- The Washington Times - Tuesday, February 15, 2005

RICHMOND — Lawmakers want to amend the state constitution to open schools and other public places to prayer and other religious activities.

Delegate Charles W. Carrico Sr. said the amendment is needed because there is a growing effort to silence Christians.

“I’m tired of hearing when you walk into a school you cannot profess your beliefs because you may offend someone else,” the Grayson Republican said.

Mr. Carrico, a retired state trooper, said he tried to use the Old Testament story of David and Goliath to inspire a group of students bound for the high school prom to avoid sex, drugs and alcohol. A parent filed a complaint against him, he said.

He noted his amendment does not require people to participate in prayer, and said the state will not create any official school prayers.

The amendment will be heard Monday in the Senate Courts of Justice Committee. The amendment passed the House last week on a 69-27 vote. If it passes the Senate, it would go to voters in 2006. Both chambers are controlled by Republicans.

The amendment would allow prayer and other professions of “religious beliefs, heritage and traditions” on public property, including schools.

It is already legal for Virginia schools to allow time for silent prayer and to allow religious student clubs to meet during non-instructional time.

The Rev. C. Douglas Smith, executive director of the Virginia Interfaith Center for Public Policy, said the amendment is not a “prayer issue or religious issue,” and said he believes it is unconstitutional. “There is no question in anyone’s mind there are volumes of case law that would render this null and void immediately,” Mr. Smith said. “It puts at risk the constitution’s hundreds of years of history which have sought to protect religious freedoms.”

The amendment was up for consideration yesterday in the Senate Privileges and Elections Committee, but senators referred it to the Courts of Justice Committee at the request of Sen. Kenneth W. Stolle, the Virginia Beach Republican who is chairman of that committee.

The panel quickly voted 8-5 to refer the amendment to Mr. Stolle’s committee.

“Clearly, with all its freedom-of-religion and First Amendment implications, this belongs before the Courts Committee,” Mr. Stolle said.

Backers of the amendment said they’re hopeful, but critics predict it will be difficult to get the amendment out of a Senate committee that historically has been unwilling to tinker with the state’s Bill of Rights. With no companion bill in the Senate, a defeat before Mr. Stolle’s committee early next week would kill the measure.

Mr. Carrico said he was disappointed his amendment was not heard yesterday, but said he has “faith” it will pass.

“It has just as good a chance there as anywhere else,” he told reporters.

Mr. Smith said he believes the amendment will be found unconstitutional in that committee, since “some of the Senate’s best legal minds” are members.

Debra Gold Linick, assistant director of the Jewish Community Relations Council, opposes the measure because she worries her 6-year-old daughter, Rebecca, will one day have religious views imposed upon her in the classroom.

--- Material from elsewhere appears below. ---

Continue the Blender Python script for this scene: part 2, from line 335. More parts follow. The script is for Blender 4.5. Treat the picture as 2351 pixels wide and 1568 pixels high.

“We don’t need prayer in schools during instructional time,” Ms. Linick, a Fairfax County resident, said yesterday. “We don’t send our kids to public schools to get a religious education.” The debate in the House was one of the more passionate this session.

“You shouldn’t have to check your deeply held beliefs at the door of the courthouse, at the door of the Statehouse or at the door of the schoolhouse,” said Delegate Bill Janis, Goochland Republican.

The amendment would affect the religious freedom guarantees created in the 1786 Virginia Statute for Religious Freedom, authored by Thomas Jefferson and James Madison.

House Majority Leader H. Morgan Griffith, Salem Republican and a big fan of Jefferson, voted for the amendment, even though he said he hates “tinkering” with his idol’s words in the state constitution.

Several Democrats opposed the measure to say government should not be involved in religious matters.

“I am a cross-wearing, church-choir-singing, mission-trip-going, pledge-paying Christian,” said Delegate Kristen J. Amundson, Fairfax County Democrat. “But let me be clear ” this legislation is either unnecessary or unconstitutional.”

This article is based in part on wire service reports.